釣れると大人は子供の様にはしゃぎ、釣れると子供も大人の様にはしゃぐ。一体何が人々を惹きつけてやまないんでしょうねえ…。

ところで、ボクのブログに登場した後ろ姿のネコ、彼はボクの釣りマブダチのモッちゃんです。四六時中、全身に海風浴びているモッちゃんの体毛はゴワゴワ。

モッサリしてるのでモッちゃん。釣り座裏の繁みをネグラにする、ワイルドで勇敢、過酷な海風に立ち向かう誠にアッパレな自立ネコであります。

写真はモッちゃんがボクの代わりに竿番しているところ。近づくと気が散るといって怒るので、遠見からコッソリ撮影しました。この写真はヤラセではありません。合成写真でもSFXでもありません。

彼は、この竿に大好物のイワシだの小アジだのサッパだのがくっついて上がってくることを知っているのです。時々シビレを切らして仕掛けが海中に入っている海面を覗き込んだりしています。ボクが声を殺して笑うと、すかさず振り返り

「可笑しいか。可笑しいのか?ええ?」と睨みます。

帰り際は道路まで見送ってくれます。釣りしに行くと入口で待ってくれていて、釣り座まで仲良く一緒に歩いてゆきます。
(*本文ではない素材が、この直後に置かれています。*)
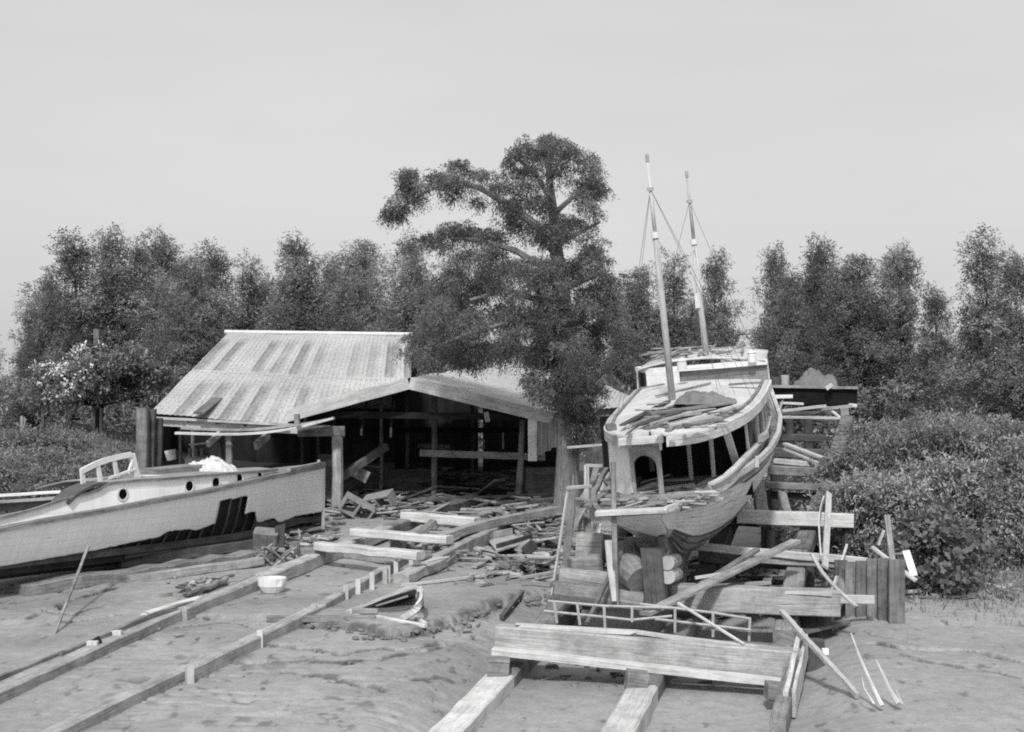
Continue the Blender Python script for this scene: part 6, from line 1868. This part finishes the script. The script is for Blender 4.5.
gt('slim batten crossing in front of the stick heap', 492, 537, .1, 520, 517, .3, .06, .05, W_MID, name='batten', cat='board')
gt('grey plank edge lying along the third rail', 452, 548, .1, 500, 519, .4, .06, .2, W_GREY, name='plank', cat='plank')
# broken pallet box
pb2 = thing('broken_box', 'broken shallow wooden box beside the third launching rail', 'box', G(490, 545))
MB().box(G(497, 551, .12), G(531, 541, .12), .05, .3).build('side', W_DARK, pb2)
MB().box(G(492, 537, .2), G(512, 533, .2), .05, .22).build('side', W_LIGHT, pb2)
MB().box(G(470, 547, .15), G(492, 537, .15), .05, .22).build('side', W_GREY, pb2)
MB().slab([G(488, 540, .16), G(514, 534, .18), G(531, 541, .18), G(497, 551, .18)], .03).build('bottom', W_MID, pb2)
gt('pale board fallen against the broken box, pointing left', 470, 547, .12, 498, 556, .1, .14, .05, W_LIGHT, name='board', cat='board')
gt('small pale board below the broken box', 475, 553, .05, 505, 556, .05, .10, .04, W_LIGHT, name='board', cat='board')
gt('thin board lying across the second rail', 426, 562, .3, 448, 557, .3, .08, .03, W_LIGHT, name='board', cat='board')
# debris right of pallet: white board, blocks
gt('bleached block standing on end right of the stick heap', 541, 558, .0, 542, 558, .42, .28, .2, W_LIGHT, name='block', cat='block', up=(0, 1, 0))
gt('dark hollow block right of the broken box', 524, 553, .1, 535, 543, .3, .22, .18, W_DARK, name='block', cat='block')
gt('white sheet of board on the ground before the cypress', 540, 540, .25, 560, 537, .35, .35, .04, W_LIGHT, name='board', cat='board')
gt('grey plank on edge below the white sheet', 545, 545, .12, 560, 543, .15, .06, .24, W_GREY, name='plank', cat='plank')
gt('long grey plank lying towards the scaffold foot', 528, 563, .08, 575, 572, .12, .16, .10, W_MID, name='plank', cat='plank')
gt('flat bleached plank lying on the mud left of the cribbing', 512, 573, .03, 556, 580, .03, .14, .05, W_LIGHT, name='plank', cat='plank')
gt('short slanting board beside the bleached block', 547, 563, .1, 555, 550, .4, .08, .05, W_MID, name='board', cat='board')
gt('black stick standing in the mud left of the bleached plank', 530, 575, .0, 521, 566, .3, .07, .07, W_BLACK, name='stick', cat='stick')
gt('dark stick lying on the mud, the left leg of a pair', 502, 617, .05, 522, 592, .12, .08, .08, W_GREY, name='stick', cat='stick')
gt('dark stick lying on the mud, the short right one of a pair', 534, 592, .1, 538, 599, .05, .07, .07, W_DARK, name='stick', cat='stick')
mb = MB(); pts = [G(402, 585, .06), G(430, 582, .04), G(470, 577, .04), G(515, 571, .05), G(545, 565, .08)]
tag(plank_path(mb, pts, .06, .04).build('long_batten', W_LIGHT), 'very long thin pale batten lying over the mud towards the skiff frame', 'batten')
# skiff frame half buried
sk = thing('skiff_frame', 'bow frame of a small wrecked skiff half buried in the mud', 'wreck', G(400, 612))
mb = MB(); plank_path(mb, [G(343, 613, .05), G(370, 603, .22), G(395, 593, .42), G(412, 587, .5), G(420, 589, .5)], .07, .05); mb.build('gunwale', W_LIGHT, sk)
mb = MB(); plank_path(mb, [G(420, 589, .5), G(421, 600, .45), G(414, 611, .3), G(402, 619, .12)], .05, .10); mb.build('gunwale', W_LIGHT, sk)
MB().box(G(420.5, 610, .0), G(420, 590, .55), .10, .06, up=(0, 1, 0)).build('stem', W_LIGHT, sk)
MB().box(G(376, 606, .12), G(408, 596, .3), .05, .03).build('thwart', W_MID, sk)
rws = [[G(360 + 55 * i / 6, 611 - 14 * i / 6, .03), G(362 + 55 * i / 6, 605 - 17 * i / 6, .12 + .3 * i / 6)] for i in range(7)]
MB().grid(rws, lambda i, j: (i * .3, 5 + j * .3)).build('side_planking', W_GREY, sk, solid=.02)
gt('long grey pole lying over the second rail towards the skiff frame', 267, 619, .12, 375, 618, .12, .14, .10, W_MID, name='pole', cat='pole')
gt('weathered board continuing the pole over the broken mud edge', 345, 621, .1, 378, 619, .06, .2, .10, W_GREY, name='board', cat='board')
gt('pale pole lying across the mouth of the skiff frame', 352, 612, .12, 426, 626, .10, .07, .06, W_LIGHT, name='pole', cat='pole')
gt('short grey stub lying on the pale pole', 352, 611, .2, 378, 611, .2, .10, .08, W_MID, name='stub', cat='stub')
gt('small forked chip at the right end of the pale pole', 415, 617, .15, 426, 624, .1, .06, .05, W_LIGHT, name='chip', cat='chip')
gt('short leaning sliver beside the skiff stem', 414, 616, .05, 418, 606, .2, .05, .05, W_MID, name='sliver', cat='stick')
gt('thin board lying on the mud left of the second rail', 280, 605, .03, 320, 602, .03, .12, .04, W_MID, name='board', cat='board')
# bucket-like tin on the rail
tn_ = thing('tin_basin', 'crumpled white tin basin sitting on the first rail', 'basin', G(272, 592))
c = G(272, 592, .03)
MB().tube([c, c + Vector((0, 0, .12)), c + Vector((0, 0, .26))], [.16, .24, .25], 14, cap=False, jit=.06).build('bowl', WHITE, tn_, solid=.012)
MB().tube([c + Vector((0, 0, .01)), c + Vector((0, 0, .03))], [.16, .16], 12).build('bottom', WHITE, tn_)
# driftwood logs
for i, (x0, y0, x1, y1, r_, lab) in enumerate([(173, 591, 205, 579, .075, 'short knobbly driftwood log, left of the pair by the first rail'), (186, 593, 226, 579, .085, 'thicker knobbly driftwood log, right of the pair by the first rail'), (190, 586, 232, 577, .05, 'thin dark driftwood branch behind the pair of logs')]):
    a, b = G(x0, y0, .08), G(x1, y1, .12); rr = random.Random(i)
    mb = MB()
    for k in range(4):
        f0, f1 = rr.uniform(0, .3), rr.uniform(.6, 1.05); o_ = Vector((rr.uniform(-.08, .08), rr.uniform(-.12, .12), rr.uniform(-.04, .05)))
        mb.box(a.lerp(b, f0) + o_, a.lerp(b, f1) + o_ * .6, r_ * rr.uniform(.9, 1.8), r_ * rr.uniform(.7, 1.3), seg=7, jit=.03, ch=.25, ragged=.08, tw=rr.uniform(.5, 1.1), bow=rr.uniform(-.08, .08))
    tag(mb.build('driftwood', W_MID if i < 2 else W_DARK), lab, 'log')
gt('little stump sticking out of the mud left of the first rail', 97, 640, -.05, 98, 640, .22, .10, .08, W_BLACK, name='stump', cat='stump', up=(0, 1, 0))
gt('chip of board lying right of the driftwood logs', 228, 585, .03, 238, 583, .03, .12, .03, W_LIGHT, name='chip', cat='chip')

# mud clods along the broken edge: nobody could count them
rr = random.Random(4); mb = MB()
def clod(c, r_):
    c = Vector((c.x, c.y, c.z))
    n = 6; rows = []
    for i in range(5):
        th = math.pi * i / 4; rows.append([c + Vector((math.sin(th) * math.cos(6.283 * j / n), math.sin(th) * math.sin(6.283 * j / n), .6 * math.cos(th))) * r_ * (1 + rr.uniform(-.25, .25)) for j in range(n)])
    for r in rows: r.append(r[0])
    mb.grid(rows)
for k in range(90):
    i = rr.randrange(len(LEDGE) - 1); a, b = LEDGE[i], LEDGE[i + 1]; f = rr.random()
    x = a[0] + (b[0] - a[0]) * f + rr.gauss(0, .12); y = a[1] + (b[1] - a[1]) * f - abs(rr.gauss(0, .22))
    clod(Vector((x, y, gbase(y) + .02)), rr.uniform(.02, .065))
for k in range(80):
    q = G(rr.uniform(60, 480), rr.uniform(600, 690)); clod(q + Vector((0, 0, -.01)), rr.uniform(.015, .045))
tag(mb.build('mud_clods', MUDC), 'broken mud clods along the cracked edge', 'clods', kind='stuff')
# supports under the hulk and the upper crossbeams
for x_ in (772, 808, 845):
    q = P(x_, 402, 44.2); b = Vector((q.x, q.y, ground_z(q.x, q.y) - .2))
    MB().tube([b, q], [.17, .15], 9, jit=.05).build('pile', W_DARK, tw)
for (x_, y_, Y_) in [(766, 490, 29.7), (850, 494, 29.2), (775, 475, 31.4), (852, 478, 31.1), (778, 458, 34.4), (856, 461, 34.1), (780, 442, 36.9), (840, 445, 36.6), (848, 528, 26.7), (770, 530, 27.0), (790, 417, 40.6), (842, 418, 40.4)]:
    q = P(x_, y_, Y_); b = Vector((q.x, q.y, ground_z(q.x, q.y) - .2))
    MB().tube([b, q], [.12, .11], 8, jit=.05).build('support_pile', W_DARK, slip)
モッちゃんは、15センチの小アジやサッパなら1度に3尾、イワシなら5尾食べます。お腹が空いていない時でも、後々のことを考えて無理矢理詰め込んでいます。

どうして分かるかというと、満腹気味の時は魚の頭を残すからです。

 

◆写真上は、釣ったカタクチイワシ。モッちゃんのお腹に入る前に撮影。